Real Live Action

GSTS

w/ Needs, War Baby, and Losses

The Astoria; February 1, 2013

Real Live Review by Fraser Dobbs


Losses | | photo by Arnaud De Grave

It’s been too damn long since this writer was at a hardcore show. It’s easy to forget in a city over-brimming with sub-genres, but messy, high-gain guitar and ludicrous-speed kick drumming still have a home in venues just as messy as the Astoria.

Losses opened with half-finished songs, spastic trio breakdowns, and a distinct new-car smell. Songs that borrowed heavily from the legacy of mathcore bands like Drive Like Jehu came wrapped in an angry-youth package: alternated screaming, flailing, shouting, and some seriously impressive riffage. Even though the dumb stage banter sounded like the band trying to cover their lack of confidence, Losses played a ridiculously tight set for being so fresh-faced.

WarBaby | | photo by Arnaud De Grave

War Baby have improved immensely since I saw them last, at the Princeton Pub two years ago, or maybe I was just more prepared for their heavy volume this time around.
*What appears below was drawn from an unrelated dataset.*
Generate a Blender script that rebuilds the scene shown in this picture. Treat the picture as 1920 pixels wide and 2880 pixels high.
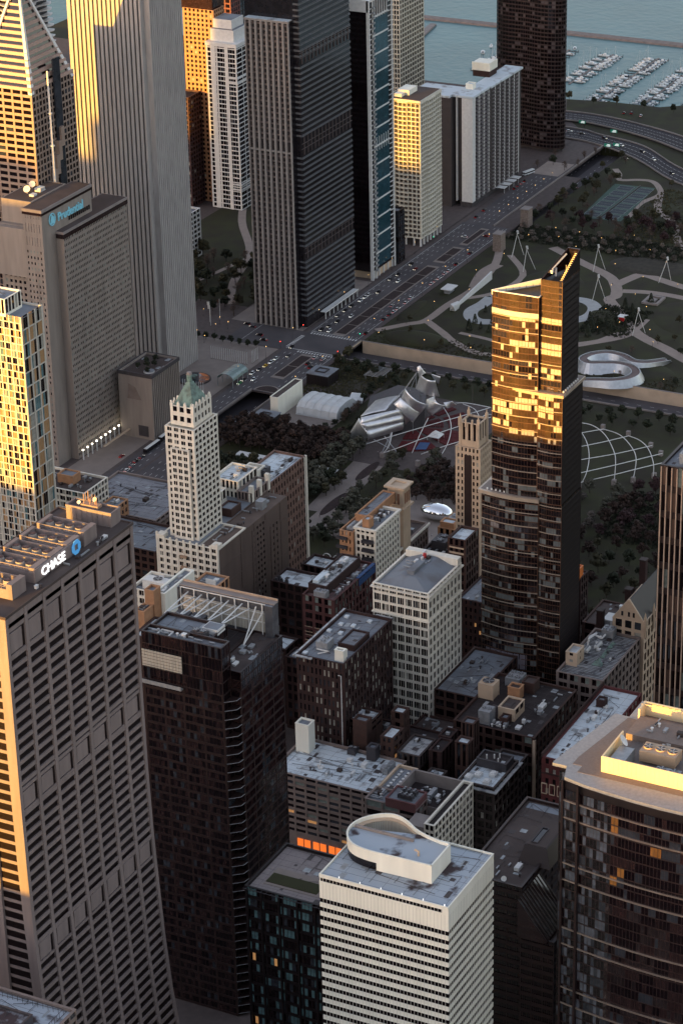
import bpy, math, random
from math import radians as R, sin, cos, pi, hypot, atan2
from mathutils import Vector, Matrix
random.seed(7)
S=bpy.context.scene; C=S.collection
for o in list(bpy.data.objects): bpy.data.objects.remove(o)
# ---------------- camera
CAM=Vector((-874.494,-520.901,657.486))
YAW,PIT,ROL,FOC=R(27.75281839),R(25.12734568),R(-1.36993287),7461.969
fw=Vector((cos(YAW)*cos(PIT),sin(YAW)*cos(PIT),-sin(PIT)))
rt=Vector((sin(YAW),-cos(YAW),0)); up=rt.cross(fw)
r2=rt*cos(ROL)+up*sin(ROL); u2=-rt*sin(ROL)+up*cos(ROL)
cd=bpy.data.cameras.new('camera'); cam=bpy.data.objects.new('camera',cd); C.objects.link(cam)
cam.matrix_world=Matrix(((r2.x,u2.x,-fw.x,CAM.x),(r2.y,u2.y,-fw.y,CAM.y),(r2.z,u2.z,-fw.z,CAM.z),(0,0,0,1)))
cd.sensor_fit='HORIZONTAL'; cd.sensor_width=36; cd.lens=FOC/1920*36; cd.clip_start=5; cd.clip_end=30000
S.camera=cam
# ---------------- sky and sun
SUN_PHI,SUN_EL=R(21),R(3.5)
w=bpy.data.worlds.new('World'); S.world=w; w.use_nodes=True
nt=w.node_tree; sky=nt.nodes.new('ShaderNodeTexSky'); sky.sky_type='NISHITA'; sky.sun_disc=False
sky.sun_elevation=SUN_EL; sky.sun_rotation=R(291); sky.air_density=1.0; sky.dust_density=1.0; sky.ozone_density=2.5
wb=nt.nodes.new('ShaderNodeHueSaturation'); wb.inputs['Saturation'].default_value=.64
tn=nt.nodes.new('ShaderNodeMix'); tn.data_type='RGBA'; tn.blend_type='MULTIPLY'; tn.inputs[0].default_value=1; tn.inputs[7].default_value=(1.15,.965,.88,1)
nt.links.new(sky.outputs[0],wb.inputs['Color']); nt.links.new(wb.outputs[0],tn.inputs[6]); nt.links.new(tn.outputs[2],nt.nodes['Background'].inputs[0]); nt.nodes['Background'].inputs[1].default_value=0.15
sl=bpy.data.lights.new('sun','SUN'); sl.energy=2.3; sl.color=(1,.50,.06); sl.angle=R(.5)
so=bpy.data.objects.new('sun',sl); C.objects.link(so)
so.rotation_euler=Vector((cos(SUN_PHI)*cos(SUN_EL),-sin(SUN_PHI)*cos(SUN_EL),-sin(SUN_EL))).to_track_quat('-Z','Y').to_euler()
S.view_settings.view_transform='Standard'; S.view_settings.look='None'; S.view_settings.gamma=1
S.view_settings.use_curve_mapping=False; S.view_settings.exposure=2.6
# ---------------- materials
MC={}
def M(n,col,rough=.75,metal=0,var=.12,scale=.25,spec=.4,col2=None,lo=.42,hi=.58,emit=0,bump=0,bscale=.1,rnd=0,stretch=None,detail=4):
    if n in MC: return MC[n]
    m=bpy.data.materials.new(n); m.use_nodes=True; t=m.node_tree; b=t.nodes['Principled BSDF']
    b.inputs['Roughness'].default_value=rough; b.inputs['Metallic'].default_value=metal
    b.inputs['Specular IOR Level'].default_value=spec
    tc=t.nodes.new('ShaderNodeTexCoord'); src=tc.outputs['Object']
    if stretch:
        mp=t.nodes.new('ShaderNodeMapping'); mp.inputs['Scale'].default_value=stretch; t.links.new(src,mp.inputs[0]); src=mp.outputs[0]
    nz=t.nodes.new('ShaderNodeTexNoise'); nz.inputs['Scale'].default_value=scale; nz.inputs['Detail'].default_value=detail
    t.links.new(src,nz.inputs['Vector'])
    cr=t.nodes.new('ShaderNodeValToRGB'); e=cr.color_ramp.elements
    if col2 is None:
        e[0].position=.25; e[1].position=.75
        e[0].color=tuple(c*(1-var) for c in col)+(1,); e[1].color=tuple(min(1,c*(1+var)) for c in col)+(1,)
    else:
        e[0].position=lo; e[1].position=hi; e[0].color=tuple(col2)+(1,); e[1].color=tuple(col)+(1,)
    t.links.new(nz.outputs['Fac'],cr.inputs[0]); out=cr.outputs[0]
    if rnd:
        oi=t.nodes.new('ShaderNodeObjectInfo'); hs=t.nodes.new('ShaderNodeHueSaturation'); mr=t.nodes.new('ShaderNodeMapRange')
        mr.inputs['To Min'].default_value=1-rnd; mr.inputs['To Max'].default_value=1+rnd
        t.links.new(oi.outputs['Random'],mr.inputs['Value']); t.links.new(mr.outputs[0],hs.inputs['Value']); t.links.new(out,hs.inputs['Color']); out=hs.outputs[0]
    t.links.new(out,b.inputs['Base Color'])
    if emit:
        b.inputs['Emission Color'].default_value=tuple(col)+(1,); b.inputs['Emission Strength'].default_value=emit
    if bump:
        n2=t.nodes.new('ShaderNodeTexNoise'); n2.inputs['Scale'].default_value=bscale; bp=t.nodes.new('ShaderNodeBump'); bp.inputs['Strength'].default_value=bump; bp.inputs['Distance'].default_value=1
        t.links.new(tc.outputs['Object'],n2.inputs['Vector']); t.links.new(n2.outputs['Fac'],bp.inputs['Height']); t.links.new(bp.outputs[0],b.inputs['Normal'])
    MC[n]=m; return m
glass=M('glass_dark',(.006,.003,.004),.10,0,.5,.35,.6,bump=.05,bscale=.25)
glassb=M('glass_blue_grey',(.04,.045,.055),.08,.25,.4,.15,.7,bump=.06,bscale=.2)
glassbr=M('glass_brown',(.028,.015,.015),.08,.2,.4,.3,.7,bump=.05,bscale=.2)
blind=M('window_blind',(.30,.29,.25),.6,0,.3,.5,.3)
blindg=M('window_blind_green',(.16,.19,.17),.35,0,.4,.5,.5)
teal=M('glass_teal',(.09,.165,.175),.15,0,.5,.2,.6)
lit=M('lit_window',(1,.42,.10),.5,emit=.30)
litdim=M('dim_lit_window',(.55,.27,.10),.5,emit=.07)
cream=M('cream_terracotta',(.70,.65,.55),.7,0,.12,.5,stretch=(1,1,.2))
whitep=M('white_panel',(.82,.80,.69),.55,0,.07,.25,stretch=(1,1,.12))
chasem=M('grey_granite',(.205,.165,.155),.7,0,.16,.35,stretch=(1,1,.1))
aonm=M('pale_granite',(.36,.34,.325),.7,0,.14,.4,stretch=(1,1,.25))
prum=M('limestone_grey',(.26,.22,.19),.75,0,.16,.3,stretch=(1,1,.15))
bcb=M('beige_pier',(.33,.29,.265),.7,0,.1,.1)
brick=M('brown_brick',(.052,.026,.020),.85,0,.25,.3)
brickd=M('dark_red_brick',(.032,.014,.012),.85,0,.25,.3)
bricko=M('tan_brick',(.38,.20,.105),.85,0,.15,.4)
brickp=M('pink_brick',(.15,.088,.068),.85,0,.2,.15)
stone=M('grey_stone',(.20,.155,.135),.8,0,.2,.2)
stoned=M('dark_stone',(.050,.036,.032),.8,0,.2,.2)
tan=M('tan_stone',(.50,.38,.27),.75,0,.15,.12)
steel=M('dark_steel',(.011,.007,.008),.5,0,.2,.2)
steelb=M('brown_steel',(.024,.013,.012),.45,0,.2,.2)
concrete=M('concrete',(.23,.20,.185),.85,0,.15,.2)
wmetal=M('white_metal',(.62,.62,.60),.5,0,.1,.5)
gmetal=M('grey_metal',(.30,.31,.32),.5,.3,.2,.5)
dmetal=M('dark_metal',(.06,.055,.06),.5,.2,.2,.5)
alum=M('brushed_aluminium',(.80,.80,.80),.38,.9,.12,.3,bump=.04,bscale=.3)
mirror=M('mirror_steel',(.86,.88,.9),.03,1,.02,.3)
roofg=M('roof_grey',(.19,.21,.235),.9,0,.2,.12,col2=(.15,.148,.155),lo=.3,hi=.55)
roofw=M('roof_white',(.54,.60,.63),.85,0,.1,.13,col2=(.30,.30,.30),lo=.34,hi=.46)
roofx=M('roof_blue_grey_stained',(.36,.41,.46),.85,col2=(.05,.032,.034),scale=.075,lo=.38,hi=.45,detail=6)
roofd=M('roof_dark',(.026,.019,.019),.9,0,.3,.2)
roofb=M('roof_brown_gravel',(.070,.052,.047),.9,0,.3,.08)
roofmet=M('roof_metal_sheet',(.40,.41,.41),.5,.2,.2,.3,col2=(.16,.16,.17),lo=.35,hi=.5)
roofseam=M('roof_seam',(.07,.06,.06),.9); roofpatch=M('roof_patch',(.30,.32,.33),.85,0,.3,.5)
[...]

Grunge-meets-noise-rock—à la A Place To Bury Strangers, but without all the artistic flourishes—War Baby pummelled through a lead-handed series of doomy jams led by guitarist Jon Redditt. Even though Redditt did his best Cobain impression throughout their stage time, focusing on Kirby Fisher’s absolutely phenomenal drumming wasn’t a bad way to spend a half hour.

Needs | | photo by Arnaud De Grave

About Needs: we get it, you like Les Savy Fav. Seeing singer Sean Orr dive around, spit confetti, and hump bandmates would have been a lot more fun if it didn’t reek with ironic self-mocking. The brilliant thing about [Les Savy Fav frontman] Tim Harrington is that his stage presence is genuine and heartfelt, if bizarre. Luckily, the rest of Needs more than makes up for an antsy frontman with impressive talent and psychedelic hardcore breaks. While one could argue that without Al Boyle (You Say Party, the sadly defunct Hard Feelings) on guitar anymore, the band’s golden age has passed, but they still have more than enough kineticism and twice as much playfulness than in their shows of the past.

GSTS | | photo by Arnaud De Grave

It’s perfectly reasonable, given the band’s history, to like the idea, but not the execution, behind GSTS. Moronic, inside-joke-ridden insults thrown from the band members to the audience like roses, sloppy-drunk songs played twelve times faster than the musicians can handle—these are things we’ve come to expect and, oddly, enjoy whenever GSTS play a bill. Numerous lineup changes over the past year don’t subtract from the fact that this group of barely-legals know how to get everyone in a venue moving. Songs share the breakneck pace of openers Losses (to be expected, considering the bands share a drummer), but come across as more primal, eschewing the post-hardcore and emo slant of Drive Like Jehu for the harder punk-driven tone found in bands like [DLH frontman] Rick Froberg’s Hot Snakes. Yes, drummer Tyler Corbett was wearing a Hot Snakes T-shirt. GSTS aren’t exactly a band of subtlety.